Where is the wisdom we have lost in knowledge?

Where is the knowledge we have lost in information?

He was perhaps one of the first thinkers to formulate these distinctions, back in the 1930’s.

Later, an extra level was added which is ‘data’ and is a subdivision of information. He might have written; Where is the data we have lost in information? This idea is sometimes abbreviated to DIKW – just in case you ever get asked what this means a quiz.

I am personally less interested in ‘data’ because it is the same as my definition of information; ‘the smallest subdivision of thought’.

So I shall start considering information. We know that it is fundamental to every thought process. With bad information, we make bad decisions. Science depends on being able to measure and repeat experiments until the information is correct.

With the unimaginable amounts of information being collected now in the Information Age, it is fundamental that it is processed rationally. We need to see the wood for the trees. Processing is the step we take to find knowledge. The process is analogous to the game of ‘joining the dots’ to allow an unseen picture emerge.

The military have always been good at finding ‘intelligence’ (knowledge) in the maelstrom of information. They grade it on a continuum between that which is not likely to be true and that which is. Not only that but the source is graded between ‘reliable’ and ‘unknown’. In this way any picture emerging from the dots can be graded as likely of unlikely to be true.

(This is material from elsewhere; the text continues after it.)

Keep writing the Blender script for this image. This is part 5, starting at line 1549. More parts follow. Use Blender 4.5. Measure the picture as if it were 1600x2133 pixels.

Police Forces use a similar process in order to target their resources. They need to know what is going on and who is doing it, where and when. The computer has been the answer to a prayer for the police. The information comes streaming in to their computers every second of everyday and is stored there, for a rainy day. The day comes when someone, somewhere wants to know everything about a particular villain. His favourite brand of cigarettes matching a packet found at a murder scene is not significant, but adds another dot in the process of knowing what happened.

Just as information forms a picture, so does knowledge. When you begin to piece together some knowledge of life as you age, you might be regarded as becoming wise. Wise because you are seen to connect different areas of knowledge to form a bigger picture. This picture has a certain ‘universality’ about it. The patterns, the laws, the philosophy, the truths, the traditions, the ‘old wives tales’ – are true for this time and place in a way that almost goes beyond time and place. They are so true that even when the facts change and the knowledge on which they are based changes – even then, wisdom does not decree another course. It is so broad, that it can maintain a course, a straight path, to achieve an aim. And it knows what that aim is – whilst those who process information may have no idea.

Those facts you learnt in school cease to mean anything as you get older, for the world becomes a larger place and wisdom operates in a totally different way. Facts cannot change by definition. If they do they become a new fact. Wisdom has the option to self evolve; to set a new aim and method of achieving it. It can be subtle or radical because it never digs itself into so deep a hole that it is reluctant to dig somewhere else. Wisdom is liquid, like an ocean and operates in the way that tides flow this way and that.

So when you watch a world leader who cannot change their mind or cannot make up their mind, or know their mind – you are watching someone engrossed in facts and knowledge. Even when they glimpse an aim or voice once someone else suggested, they have no idea how to achieve it. They have forgotten, as T.S. Elliot so elegantly puts it, wisdom.